**GOAL:**
Pictures in the entries below are excluded; copy only the lines from the one containing "Reconstruct this image" to the one containing "COL = SC.collection", both included.

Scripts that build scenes
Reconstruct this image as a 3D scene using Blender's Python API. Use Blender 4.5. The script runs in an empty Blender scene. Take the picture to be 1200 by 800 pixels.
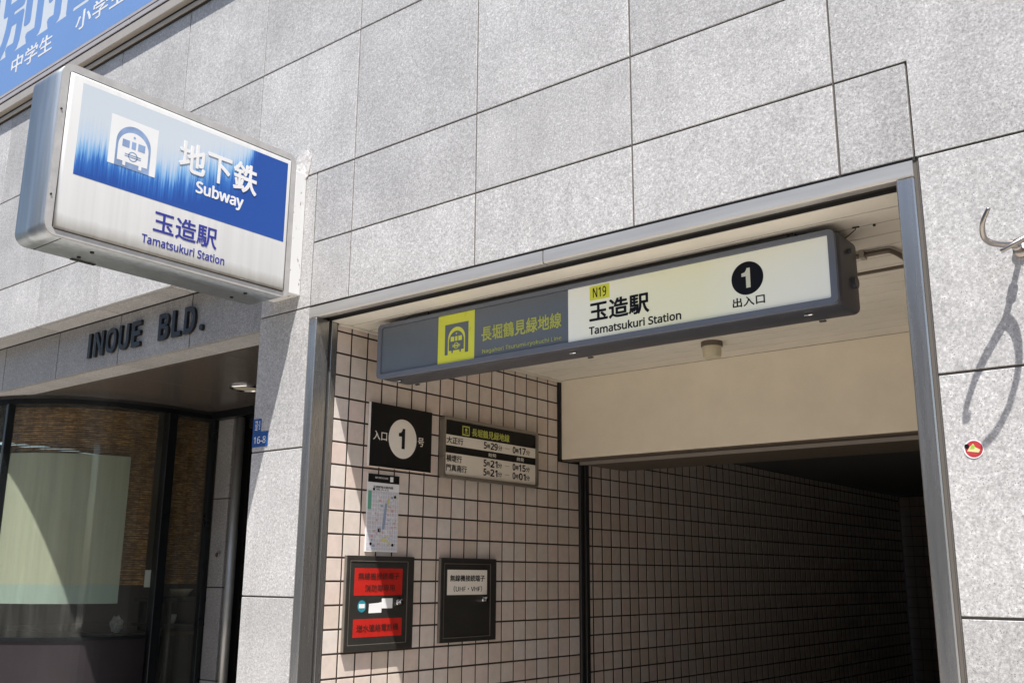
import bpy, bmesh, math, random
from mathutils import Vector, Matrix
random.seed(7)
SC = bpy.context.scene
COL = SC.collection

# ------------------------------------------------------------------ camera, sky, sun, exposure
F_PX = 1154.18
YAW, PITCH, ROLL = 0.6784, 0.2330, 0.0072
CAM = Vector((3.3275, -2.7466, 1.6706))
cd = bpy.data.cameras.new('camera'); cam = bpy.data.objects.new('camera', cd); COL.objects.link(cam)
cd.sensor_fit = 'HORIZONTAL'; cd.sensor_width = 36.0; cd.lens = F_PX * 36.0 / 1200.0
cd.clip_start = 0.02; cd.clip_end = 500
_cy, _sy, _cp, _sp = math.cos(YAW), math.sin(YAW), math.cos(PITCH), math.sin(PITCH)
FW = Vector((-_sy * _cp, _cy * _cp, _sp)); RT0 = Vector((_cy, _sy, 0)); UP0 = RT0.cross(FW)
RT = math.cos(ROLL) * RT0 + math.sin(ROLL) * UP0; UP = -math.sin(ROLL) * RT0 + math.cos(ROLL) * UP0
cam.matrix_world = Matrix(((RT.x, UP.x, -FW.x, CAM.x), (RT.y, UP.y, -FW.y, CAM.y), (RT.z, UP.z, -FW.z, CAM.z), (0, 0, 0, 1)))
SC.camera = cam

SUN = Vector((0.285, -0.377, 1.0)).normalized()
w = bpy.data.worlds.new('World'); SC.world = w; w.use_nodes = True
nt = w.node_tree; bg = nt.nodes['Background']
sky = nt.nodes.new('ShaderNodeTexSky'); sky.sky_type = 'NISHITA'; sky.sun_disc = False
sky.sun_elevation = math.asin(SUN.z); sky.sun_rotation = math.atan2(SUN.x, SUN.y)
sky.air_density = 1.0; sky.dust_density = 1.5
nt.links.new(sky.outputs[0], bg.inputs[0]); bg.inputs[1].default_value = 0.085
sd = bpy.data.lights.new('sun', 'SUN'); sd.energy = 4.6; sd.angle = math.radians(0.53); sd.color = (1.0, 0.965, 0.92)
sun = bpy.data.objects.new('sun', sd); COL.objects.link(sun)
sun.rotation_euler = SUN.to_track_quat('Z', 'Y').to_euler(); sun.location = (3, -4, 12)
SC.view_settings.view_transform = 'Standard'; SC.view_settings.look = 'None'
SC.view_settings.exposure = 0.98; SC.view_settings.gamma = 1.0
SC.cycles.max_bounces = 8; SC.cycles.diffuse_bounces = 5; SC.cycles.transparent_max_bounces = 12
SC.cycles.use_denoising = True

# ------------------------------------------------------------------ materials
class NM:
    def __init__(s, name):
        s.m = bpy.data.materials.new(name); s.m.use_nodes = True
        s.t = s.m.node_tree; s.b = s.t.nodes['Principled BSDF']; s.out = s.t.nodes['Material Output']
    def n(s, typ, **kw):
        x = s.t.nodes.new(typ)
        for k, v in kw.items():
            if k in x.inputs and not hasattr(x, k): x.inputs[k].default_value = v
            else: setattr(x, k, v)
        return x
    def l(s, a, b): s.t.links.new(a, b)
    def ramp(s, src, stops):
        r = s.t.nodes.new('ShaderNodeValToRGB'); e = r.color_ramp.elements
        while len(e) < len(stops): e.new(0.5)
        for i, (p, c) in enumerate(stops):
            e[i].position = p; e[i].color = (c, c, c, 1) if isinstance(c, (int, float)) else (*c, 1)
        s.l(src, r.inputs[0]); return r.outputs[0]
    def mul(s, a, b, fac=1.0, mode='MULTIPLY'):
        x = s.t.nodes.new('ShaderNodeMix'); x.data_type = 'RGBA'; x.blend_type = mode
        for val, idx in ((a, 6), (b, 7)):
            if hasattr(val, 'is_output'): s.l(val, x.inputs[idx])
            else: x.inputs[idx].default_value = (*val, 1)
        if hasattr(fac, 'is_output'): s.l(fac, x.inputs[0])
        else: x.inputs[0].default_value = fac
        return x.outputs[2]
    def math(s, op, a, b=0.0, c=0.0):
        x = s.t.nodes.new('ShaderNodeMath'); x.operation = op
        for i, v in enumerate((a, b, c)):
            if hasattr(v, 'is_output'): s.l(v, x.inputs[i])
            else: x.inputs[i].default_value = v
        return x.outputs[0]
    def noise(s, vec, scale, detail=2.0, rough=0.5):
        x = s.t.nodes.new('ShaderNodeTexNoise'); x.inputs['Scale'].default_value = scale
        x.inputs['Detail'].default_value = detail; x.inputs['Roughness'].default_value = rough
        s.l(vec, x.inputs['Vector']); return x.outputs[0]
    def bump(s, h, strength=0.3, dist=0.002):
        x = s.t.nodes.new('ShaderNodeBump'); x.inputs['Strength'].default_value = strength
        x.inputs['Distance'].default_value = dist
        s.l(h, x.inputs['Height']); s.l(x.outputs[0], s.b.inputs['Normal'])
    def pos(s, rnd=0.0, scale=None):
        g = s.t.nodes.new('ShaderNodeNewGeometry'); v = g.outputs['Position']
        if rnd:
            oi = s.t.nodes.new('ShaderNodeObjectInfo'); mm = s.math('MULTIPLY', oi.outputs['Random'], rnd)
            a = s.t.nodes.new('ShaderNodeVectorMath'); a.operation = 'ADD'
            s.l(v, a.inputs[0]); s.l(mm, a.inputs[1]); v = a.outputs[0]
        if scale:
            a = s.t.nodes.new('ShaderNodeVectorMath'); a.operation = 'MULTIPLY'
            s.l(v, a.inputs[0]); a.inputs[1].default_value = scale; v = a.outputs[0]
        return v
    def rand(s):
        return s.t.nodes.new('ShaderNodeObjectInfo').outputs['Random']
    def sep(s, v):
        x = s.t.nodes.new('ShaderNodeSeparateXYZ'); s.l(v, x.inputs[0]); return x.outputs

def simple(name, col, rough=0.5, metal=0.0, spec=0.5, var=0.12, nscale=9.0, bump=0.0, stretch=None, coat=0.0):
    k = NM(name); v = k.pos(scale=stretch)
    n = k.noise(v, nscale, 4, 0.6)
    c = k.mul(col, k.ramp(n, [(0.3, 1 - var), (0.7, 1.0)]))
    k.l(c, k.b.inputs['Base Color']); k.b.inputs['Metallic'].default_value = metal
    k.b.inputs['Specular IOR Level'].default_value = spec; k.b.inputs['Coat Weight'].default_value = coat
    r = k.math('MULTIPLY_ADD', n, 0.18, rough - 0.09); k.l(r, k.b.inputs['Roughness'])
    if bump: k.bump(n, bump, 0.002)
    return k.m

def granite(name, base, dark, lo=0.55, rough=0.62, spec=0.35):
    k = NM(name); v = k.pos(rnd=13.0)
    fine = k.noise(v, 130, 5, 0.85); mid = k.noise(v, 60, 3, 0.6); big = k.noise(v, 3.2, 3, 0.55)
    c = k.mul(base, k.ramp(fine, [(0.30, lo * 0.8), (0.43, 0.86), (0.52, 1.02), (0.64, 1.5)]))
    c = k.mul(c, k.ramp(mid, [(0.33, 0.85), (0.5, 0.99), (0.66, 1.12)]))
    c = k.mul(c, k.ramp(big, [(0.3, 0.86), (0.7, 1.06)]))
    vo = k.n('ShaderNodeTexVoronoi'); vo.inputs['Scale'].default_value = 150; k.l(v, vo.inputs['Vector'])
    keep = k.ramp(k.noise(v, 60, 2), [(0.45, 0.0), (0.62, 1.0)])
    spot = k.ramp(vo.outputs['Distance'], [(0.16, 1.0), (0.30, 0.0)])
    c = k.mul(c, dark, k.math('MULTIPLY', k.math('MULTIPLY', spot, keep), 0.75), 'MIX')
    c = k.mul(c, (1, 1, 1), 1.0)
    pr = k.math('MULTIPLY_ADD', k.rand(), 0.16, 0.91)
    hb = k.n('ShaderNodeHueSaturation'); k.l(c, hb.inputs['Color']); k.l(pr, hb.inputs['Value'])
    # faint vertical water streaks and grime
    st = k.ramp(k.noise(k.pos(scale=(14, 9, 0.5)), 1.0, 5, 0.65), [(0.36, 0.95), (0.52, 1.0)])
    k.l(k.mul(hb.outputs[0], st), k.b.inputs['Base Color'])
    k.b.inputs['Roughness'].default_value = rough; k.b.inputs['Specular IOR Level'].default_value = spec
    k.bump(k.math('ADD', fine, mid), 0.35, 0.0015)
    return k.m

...

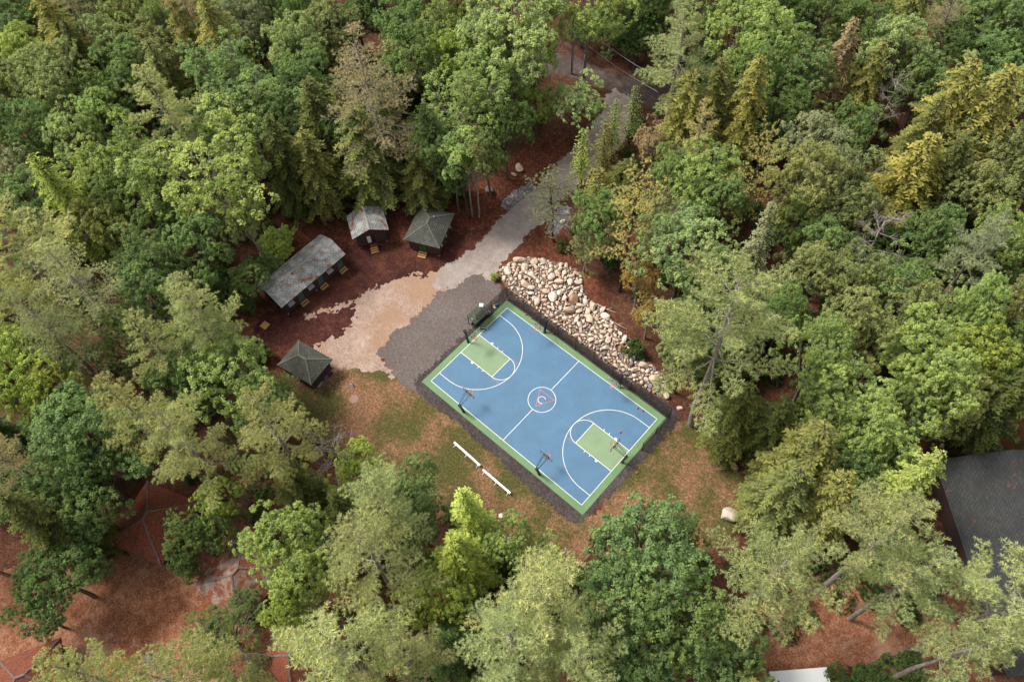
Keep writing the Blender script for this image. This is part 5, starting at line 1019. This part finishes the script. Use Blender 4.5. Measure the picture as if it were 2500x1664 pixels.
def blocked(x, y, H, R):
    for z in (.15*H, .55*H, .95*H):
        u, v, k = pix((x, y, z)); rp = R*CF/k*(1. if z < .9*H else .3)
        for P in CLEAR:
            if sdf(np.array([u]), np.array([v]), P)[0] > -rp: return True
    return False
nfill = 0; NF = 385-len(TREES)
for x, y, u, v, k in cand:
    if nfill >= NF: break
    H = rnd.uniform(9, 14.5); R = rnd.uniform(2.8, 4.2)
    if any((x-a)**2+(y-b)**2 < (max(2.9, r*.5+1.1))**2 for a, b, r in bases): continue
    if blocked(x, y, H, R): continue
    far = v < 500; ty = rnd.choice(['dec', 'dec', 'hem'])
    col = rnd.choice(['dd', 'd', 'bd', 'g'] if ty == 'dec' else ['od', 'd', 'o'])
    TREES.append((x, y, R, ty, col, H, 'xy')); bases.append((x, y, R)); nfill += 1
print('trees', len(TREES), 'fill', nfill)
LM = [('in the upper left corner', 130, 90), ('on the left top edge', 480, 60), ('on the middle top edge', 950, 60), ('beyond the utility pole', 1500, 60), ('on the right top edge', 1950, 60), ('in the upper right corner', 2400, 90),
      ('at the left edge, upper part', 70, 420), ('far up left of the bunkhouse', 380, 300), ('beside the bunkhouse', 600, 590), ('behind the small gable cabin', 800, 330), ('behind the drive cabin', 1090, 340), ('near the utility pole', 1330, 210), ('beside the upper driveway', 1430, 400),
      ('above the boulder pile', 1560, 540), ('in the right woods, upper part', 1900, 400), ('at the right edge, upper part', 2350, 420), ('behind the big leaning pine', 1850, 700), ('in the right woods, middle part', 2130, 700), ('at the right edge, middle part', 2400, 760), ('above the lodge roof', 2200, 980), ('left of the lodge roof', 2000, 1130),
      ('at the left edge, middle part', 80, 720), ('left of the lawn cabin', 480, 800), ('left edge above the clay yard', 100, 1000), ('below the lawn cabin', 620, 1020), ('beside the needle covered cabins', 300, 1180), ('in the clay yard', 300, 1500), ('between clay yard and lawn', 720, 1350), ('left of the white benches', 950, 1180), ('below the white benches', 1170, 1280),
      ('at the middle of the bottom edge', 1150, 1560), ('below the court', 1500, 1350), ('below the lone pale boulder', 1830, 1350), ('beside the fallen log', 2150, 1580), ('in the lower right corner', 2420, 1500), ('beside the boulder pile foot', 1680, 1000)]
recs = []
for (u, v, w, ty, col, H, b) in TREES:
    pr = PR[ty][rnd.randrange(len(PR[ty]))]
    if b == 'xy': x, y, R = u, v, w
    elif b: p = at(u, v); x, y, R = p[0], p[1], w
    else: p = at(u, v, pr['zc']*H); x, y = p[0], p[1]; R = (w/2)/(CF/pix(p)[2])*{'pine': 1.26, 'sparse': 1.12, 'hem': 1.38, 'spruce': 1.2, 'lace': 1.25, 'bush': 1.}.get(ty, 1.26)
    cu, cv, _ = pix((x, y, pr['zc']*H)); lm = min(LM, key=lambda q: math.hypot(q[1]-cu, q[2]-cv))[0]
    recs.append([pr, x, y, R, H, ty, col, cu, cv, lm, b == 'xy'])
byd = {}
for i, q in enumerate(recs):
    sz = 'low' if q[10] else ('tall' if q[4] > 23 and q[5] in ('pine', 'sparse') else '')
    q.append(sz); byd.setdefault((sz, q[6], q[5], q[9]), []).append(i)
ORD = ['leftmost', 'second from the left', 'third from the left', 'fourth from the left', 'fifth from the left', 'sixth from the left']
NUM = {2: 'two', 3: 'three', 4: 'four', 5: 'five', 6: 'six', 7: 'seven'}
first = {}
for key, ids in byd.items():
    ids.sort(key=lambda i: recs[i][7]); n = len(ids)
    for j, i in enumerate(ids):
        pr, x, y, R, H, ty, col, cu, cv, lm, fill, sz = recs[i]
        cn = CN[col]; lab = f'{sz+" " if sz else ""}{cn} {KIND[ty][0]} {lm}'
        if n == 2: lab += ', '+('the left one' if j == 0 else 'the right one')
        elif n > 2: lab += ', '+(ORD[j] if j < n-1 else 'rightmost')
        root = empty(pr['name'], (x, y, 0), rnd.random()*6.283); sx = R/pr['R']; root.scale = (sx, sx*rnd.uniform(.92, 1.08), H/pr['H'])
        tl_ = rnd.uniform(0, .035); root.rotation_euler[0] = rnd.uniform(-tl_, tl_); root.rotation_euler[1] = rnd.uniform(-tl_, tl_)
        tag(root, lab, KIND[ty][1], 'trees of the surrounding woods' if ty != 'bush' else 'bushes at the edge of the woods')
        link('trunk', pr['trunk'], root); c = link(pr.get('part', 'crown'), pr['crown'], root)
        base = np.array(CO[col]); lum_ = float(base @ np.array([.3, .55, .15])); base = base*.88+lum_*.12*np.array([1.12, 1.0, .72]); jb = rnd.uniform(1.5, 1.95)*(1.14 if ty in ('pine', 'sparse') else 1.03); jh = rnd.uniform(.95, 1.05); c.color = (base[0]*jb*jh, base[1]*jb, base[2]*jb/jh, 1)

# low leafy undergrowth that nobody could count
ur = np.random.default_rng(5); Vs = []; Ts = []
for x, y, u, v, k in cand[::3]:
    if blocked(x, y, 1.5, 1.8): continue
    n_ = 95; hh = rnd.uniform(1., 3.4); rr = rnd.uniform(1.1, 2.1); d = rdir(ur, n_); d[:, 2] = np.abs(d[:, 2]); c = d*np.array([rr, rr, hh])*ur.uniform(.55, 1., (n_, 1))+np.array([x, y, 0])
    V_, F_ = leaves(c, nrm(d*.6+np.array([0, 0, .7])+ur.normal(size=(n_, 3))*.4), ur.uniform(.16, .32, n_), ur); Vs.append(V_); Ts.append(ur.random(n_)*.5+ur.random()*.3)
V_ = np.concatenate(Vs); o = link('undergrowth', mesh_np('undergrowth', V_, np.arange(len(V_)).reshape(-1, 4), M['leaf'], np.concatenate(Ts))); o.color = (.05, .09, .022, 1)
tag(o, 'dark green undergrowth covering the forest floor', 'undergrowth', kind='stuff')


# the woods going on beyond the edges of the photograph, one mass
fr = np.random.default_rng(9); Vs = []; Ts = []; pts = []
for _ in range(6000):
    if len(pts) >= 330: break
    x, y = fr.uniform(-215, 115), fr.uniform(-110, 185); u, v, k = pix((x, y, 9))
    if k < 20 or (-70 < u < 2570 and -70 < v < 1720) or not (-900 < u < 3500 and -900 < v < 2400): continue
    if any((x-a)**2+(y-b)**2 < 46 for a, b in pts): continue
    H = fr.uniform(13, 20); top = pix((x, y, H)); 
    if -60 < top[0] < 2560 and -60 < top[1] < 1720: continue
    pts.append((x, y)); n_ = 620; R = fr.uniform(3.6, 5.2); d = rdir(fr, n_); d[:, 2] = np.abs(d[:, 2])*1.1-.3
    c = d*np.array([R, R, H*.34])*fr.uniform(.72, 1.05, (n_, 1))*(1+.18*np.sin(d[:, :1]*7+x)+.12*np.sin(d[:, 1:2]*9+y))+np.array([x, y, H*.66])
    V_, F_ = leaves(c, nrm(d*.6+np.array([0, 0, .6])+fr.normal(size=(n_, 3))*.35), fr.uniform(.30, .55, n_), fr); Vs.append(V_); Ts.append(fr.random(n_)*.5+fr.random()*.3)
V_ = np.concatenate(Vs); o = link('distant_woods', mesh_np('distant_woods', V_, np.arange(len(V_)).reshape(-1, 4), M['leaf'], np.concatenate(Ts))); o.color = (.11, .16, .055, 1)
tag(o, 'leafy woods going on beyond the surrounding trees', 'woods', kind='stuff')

**FINISHED ANSWER:**
Reconstruct this image as a 3D scene using Blender's Python API. Use Blender 4.5. The script runs in an empty Blender scene. Take the picture to be 1200 by 800 pixels.
import bpy, bmesh, math, random
from mathutils import Vector, Matrix
random.seed(7)
SC = bpy.context.scene
COL = SC.collection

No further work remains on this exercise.